Something Shull does well is allow his narrator to be wrong and to learn from it. If it is too auto-fictive, at least it isn’t proud. As a teacher, Able fails over and over again. He gets swept up into his grand ideas of what will change his students’ lives. And when it inevitably doesn’t work—high schoolers are indomitable—like every good teacher you’ve ever had, he tries again.
In the end, Mr. Able’s rebuttal overwhelms the utilitarian position. No, these books will not exactly help you make more money or thrive in the society we’ve been given, but they’ll help you be more human.
Why Teach? is a worthwhile read, and I gladly recommend it to you.
Purchase Link here:
Kudos on reading a Substack author and writing up the book!
For the record, I don't fault WHY TEACH? because its protagonist isn't debauched; I fault the book because its protagonist is *the only character* who isn't debauched. He's a martyr. And there's something dishonest in the attempt to depict his passivity as a "flaw" rivaling the careerism of another character, a rich person's sociopathy -- other characters have categorical character flaws.
Will Able's only flaw -- and he'll apologize to the moon -- is he eats a lot. He's passive.
These aren't real flaws. They're behaviors. Selfish ones. But he pre-empts even THAT legitimate accusation because, as you mention, the character is depressed -- and what's he depressed about?
He's depressed because the school doesn't believe in literature anymore.
He's depressed ON BEHALF of "the children," that condescending moniker he gives to these 16, 17, 18-year olds.

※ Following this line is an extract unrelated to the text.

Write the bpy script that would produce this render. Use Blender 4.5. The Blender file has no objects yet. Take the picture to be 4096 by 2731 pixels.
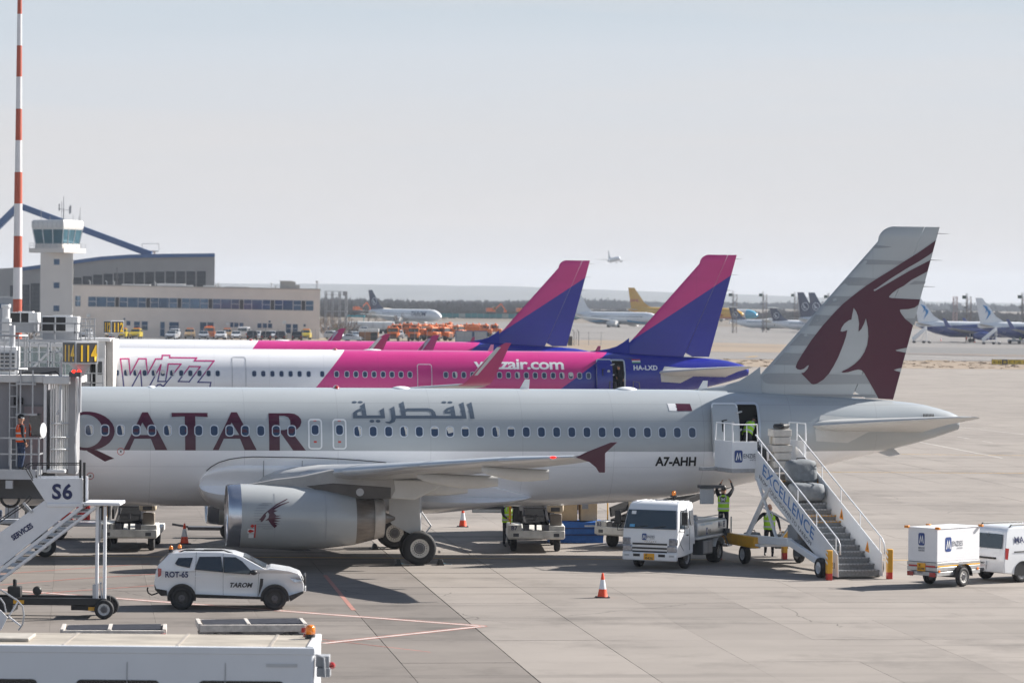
import bpy, bmesh, math, random
from mathutils import Vector, Matrix, noise
from mathutils.geometry import tessellate_polygon
random.seed(7)
SC = bpy.context.scene
COL = SC.collection
R = math.radians
# ------------------------------------------------------------------ camera, light, exposure
F, H, CX, CY, Y0, ROLL = 14000.0, 9.1, 2048.0, 1365.5, 1186.7, .0092
PITCH = math.atan((CY - Y0) / F)
cam = bpy.data.cameras.new('camera')
cam.sensor_width = 36.0
cam.lens = F / 4096 * 36.0
cam.clip_start = 1.0
cam.clip_end = 30000.0
cam.dof.use_dof = True
cam.dof.focus_distance = 122.0
cam.dof.aperture_fstop = 2.2
camo = bpy.data.objects.new('camera', cam)
COL.objects.link(camo)
camo.matrix_world = Matrix.Translation((0, 0, H)) @ Matrix.Rotation(R(90) - PITCH, 4, 'X') @ Matrix.Rotation(ROLL, 4, 'Z')
SC.camera = camo

SUN_AZ, SUN_EL = R(27), R(34)          # azimuth from +X towards +Y
world = bpy.data.worlds.new('World')
SC.world = world
world.use_nodes = True
wn, wl = world.node_tree.nodes, world.node_tree.links
bg = wn['Background']
sky = wn.new('ShaderNodeTexSky')
sky.sky_type = 'NISHITA'
sky.sun_disc = False
sky.sun_elevation = SUN_EL
sky.sun_rotation = R(90) - SUN_AZ
sky.altitude = 80
sky.air_density = 1.0
sky.dust_density = 1.0
sky.ozone_density = 2.2
# low haze: pale at the horizon, turning to the clear sky higher up, the same all the way round
SKY_S = .05
wtc = wn.new('ShaderNodeTexCoord'); wsx = wn.new('ShaderNodeSeparateXYZ'); wl.new(wtc.outputs['Generated'], wsx.inputs[0])
wr = wn.new('ShaderNodeValToRGB'); wmr = wn.new('ShaderNodeMapRange')
wmr.inputs[1].default_value = -.02; wmr.inputs[2].default_value = .60
wno = wn.new('ShaderNodeTexNoise'); wno.inputs['Scale'].default_value = 5.0; wno.inputs['Detail'].default_value = 4
wmp = wn.new('ShaderNodeMapping'); wmp.inputs['Scale'].default_value = (1, 1, 14); wl.new(wtc.outputs['Generated'], wmp.inputs[0]); wl.new(wmp.outputs[0], wno.inputs['Vector'])
wad = wn.new('ShaderNodeMath'); wad.operation = 'MULTIPLY_ADD'; wl.new(wno.outputs[0], wad.inputs[0]); wad.inputs[1].default_value = -.028; wl.new(wsx.outputs[2], wad.inputs[2])
wl.new(wad.outputs[0], wmr.inputs[0]); wl.new(wmr.outputs[0], wr.inputs[0])
EXPO = 1.08
el = wr.color_ramp.elements
def skc(r, g, b, a):
    lin_ = [((c / 255 + .055) / 1.055) ** 2.4 for c in (r, g, b)]
    return [c / (2 ** EXPO) / SKY_S for c in lin_] + [a]
for i, (p, c) in enumerate(((0, skc(219, 216, 217, .97)), (.075, skc(218, 218, 221, .97)), (.122, skc(213, 219, 227, .96)), (.168, skc(196, 210, 222, .95)), (.57, skc(184, 205, 225, .85)), (1, skc(130, 165, 200, 0)))):
    e = el[i] if i < 2 else el.new(p)
    e.position = p; e.color = c
wmx = wn.new('ShaderNodeMix'); wmx.data_type = 'RGBA'
wl.new(wr.outputs[1], wmx.inputs[0]); wl.new(sky.outputs[0], wmx.inputs[6]); wl.new(wr.outputs[0], wmx.inputs[7])
wcn = wn.new('ShaderNodeTexNoise'); wcn.inputs['Scale'].default_value = 3.2; wcn.inputs['Detail'].default_value = 6; wcn.inputs['Roughness'].default_value = .6
wcm = wn.new('ShaderNodeMapping'); wcm.inputs['Scale'].default_value = (1, 1, 20); wl.new(wtc.outputs['Generated'], wcm.inputs[0]); wl.new(wcm.outputs[0], wcn.inputs['Vector'])
wcr = wn.new('ShaderNodeMapRange'); wcr.inputs[1].default_value = .50; wcr.inputs[2].default_value = .74; wcr.inputs[4].default_value = .38; wl.new(wcn.outputs[0], wcr.inputs[0])
wcx = wn.new('ShaderNodeMix'); wcx.data_type = 'RGBA'; wl.new(wcr.outputs[0], wcx.inputs[0]); wl.new(wmx.outputs[2], wcx.inputs[6]); wcx.inputs[7].default_value = skc(226, 221, 219, 1)
wl.new(wcx.outputs[2], bg.inputs[0])
bg.inputs[1].default_value = SKY_S
sun = bpy.data.lights.new('sun', 'SUN')
sun.energy = 4.9
sun.angle = R(.55)
sun.color = (1, .95, .88)
suno = bpy.data.objects.new('sun', sun)
COL.objects.link(suno)
sd = Vector((math.cos(SUN_EL) * math.cos(SUN_AZ), math.cos(SUN_EL) * math.sin(SUN_AZ), math.sin(SUN_EL)))
suno.rotation_euler = sd.to_track_quat('Z', 'Y').to_euler()
suno.location = (0, 0, 60)
vs = SC.view_settings
vs.view_transform = 'Standard'
vs.look = 'None'
vs.exposure = EXPO
vs.gamma = 1
try: vs.use_curve_mapping = False
except Exception: pass
SC.render.film_transparent = False
SC.cycles.max_bounces = 6
SC.cycles.volume_bounces = 0
SC.cycles.caustics_reflective = False
SC.cycles.caustics_refractive = False

# ------------------------------------------------------------------ picture <-> place
def ray(px, py):
    u, v = px - CX, CY - py
    c, s = math.cos(ROLL), math.sin(ROLL)
    x, y = u * c - v * s, u * s + v * c
    cp, sp = math.cos(PITCH), math.sin(PITCH)
    return Vector((x, y * sp + F * cp, y * cp - F * sp))
def G(px, py, z=0.0):
    d = ray(px, py); t = (z - H) / d.z
    return Vector((d.x * t, d.y * t, z))
def AT(px, py, Y):
    d = ray(px, py); t = Y / d.y
    return Vector((d.x * t, Y, H + d.z * t))
def crop(x0, y0, k):
    return lambda *p: [(x0 + a / k, y0 + b / k) for a, b in p]
class Fr:
    def __init__(s, T, th, z=0.0):
        s.T, s.th, s.z = T, R(th), z; s.c, s.s = math.cos(s.th), math.sin(s.th)
    def xz(s, px, py, yl=0.0):
        d = ray(px, py)
        t = (-s.s * s.T[0] + s.c * s.T[1] + yl) / (-s.s * d.x + s.c * d.y)
        X, Y = d.x * t - s.T[0], d.y * t - s.T[1]
        return (X * s.c + Y * s.s, H + d.z * t - s.z)
    def many(s, pts, yl=0.0): return [s.xz(a, b, yl) for a, b in pts]
    def world(s, x, y, z): return Vector((s.T[0] + x * s.c - y * s.s, s.T[1] + x * s.s + y * s.c, z + s.z))
    def loc(s, P):
        X, Y = P[0] - s.T[0], P[1] - s.T[1]
        return (X * s.c + Y * s.s, -X * s.s + Y * s.c, P[2] - s.z)

# ------------------------------------------------------------------ materials
MATS = {}
def rgb(h):
    if not isinstance(h, str): return tuple(h)
    h = h.lstrip('#'); o = []
    for i in (0, 2, 4):
        c = int(h[i:i + 2], 16) / 255
        o.append(c / 12.92 if c <= .04045 else ((c + .055) / 1.055) ** 2.4)
    return tuple(o)
def M(name, col=None, rough=.5, metal=0.0, var=.12, scale=1.5, coat=0.0, bump=0.0, bscale=30, emit=None, estr=1.0, stretch=None, rand=0.0, spec=.5, alpha=None):
    if name in MATS: return MATS[name]
    m = bpy.data.materials.new(name); MATS[name] = m
    m.use_nodes = True
    nt = m.node_tree; n, l = nt.nodes, nt.links
    b = n['Principled BSDF']
    c = rgb(col)
    b.inputs['Roughness'].default_value = rough
    b.inputs['Metallic'].default_value = metal
    b.inputs['Coat Weight'].default_value = coat
    b.inputs['Coat Roughness'].default_value = .08
    b.inputs['Specular IOR Level'].default_value = spec
    b.inputs['Base Color'].default_value = (*c, 1)
    if emit:
        b.inputs['Emission Color'].default_value = (*rgb(emit), 1)
        b.inputs['Emission Strength'].default_value = estr
    if var or bump:
        tc = n.new('ShaderNodeTexCoord')
        src = tc.outputs['Object']
        if stretch:
            mp = n.new('ShaderNodeMapping'); mp.inputs['Scale'].default_value = stretch
            l.new(src, mp.inputs[0]); src = mp.outputs[0]
    if var:
        t = n.new('ShaderNodeTexNoise'); t.inputs['Scale'].default_value = scale
        t.inputs['Detail'].default_value = 5; t.inputs['Roughness'].default_value = .65
        l.new(src, t.inputs['Vector'])
        r = n.new('ShaderNodeMapRange')
        r.inputs[1].default_value = .25; r.inputs[2].default_value = .75
        r.inputs[3].default_value = 1 - var; r.inputs[4].default_value = 1 + var
        l.new(t.outputs[0], r.inputs[0])
        fac = r.outputs[0]
        if rand:
            oi = n.new('ShaderNodeObjectInfo'); r2 = n.new('ShaderNodeMapRange')
            r2.inputs[3].default_value = 1 - rand; r2.inputs[4].default_value = 1 + rand
            l.new(oi.outputs['Random'], r2.inputs[0])
            mu = n.new('ShaderNodeMath'); mu.operation = 'MULTIPLY'
            l.new(fac, mu.inputs[0]); l.new(r2.outputs[0], mu.inputs[1]); fac = mu.outputs[0]
        mx = n.new('ShaderNodeVectorMath'); mx.operation = 'SCALE'
        mx.inputs[0].default_value = c
        l.new(fac, mx.inputs['Scale'])
        l.new(mx.outputs[0], b.inputs['Base Color'])
    if bump:
        t2 = n.new('ShaderNodeTexNoise'); t2.inputs['Scale'].default_value = bscale
        l.new(src, t2.inputs['Vector'])
        bp = n.new('ShaderNodeBump'); bp.inputs['Strength'].default_value = bump
        bp.inputs['Distance'].default_value = .02
        l.new(t2.outputs[0], bp.inputs['Height']); l.new(bp.outputs[0], b.inputs['Normal'])
    return m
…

He's depressed that "the children" won't get the spectacular education that he (alone) might otherwise provide them; because yes, we're made to understand that a select few teachers go against the curriculum, and teach whole novels, but we don't SEE them doing the messianic catcher-in-the-rye-type work that Able's doing in his own classroom. And remember: our protagonist is also our narrator, so *the things that he NOTICES are reflective of his personality/headspace.* And one pivotal thing that he doesn't notice, doesn't tell us about, are the other teachers having the sorts of special bonds with students that Able has. Why? Because he, as the narrator, doesn't notice them. Doesn't look for them. He looks only at the teachers who reinforce his own self-image: the masculine-looking colleague who's actually a big cuddly bear. The two feminazis who ALSO hate literature.
What bothered me about the book is that it's dishonest -- but it's a gaslighty dishonesty predicated on the narrator's performative self-loathing: he's PRETENDING to dislike himself, when really he's obsessed with himself, and if you were to say to him, "You're only pretending to dislike yourself, you're actually self-obsessed," he would do some mopey Eeyore, "Yeah. You're right. I'm the worst. Watch me eat this."
Dude I'm worked up over here lol BUT I DO LIKE THE BOOK, so I agree with you there, which I guess accounts for why this thing kinda hypnotized me, and got my dukes up, is that I resented falling into what seemed like a story being told by a liar -- and yet, it's a work of fiction...
There's layers and layers.
I enjoyed this; hadn't thought of it as a subtler version of "Fahrenheit 451," but it makes sense!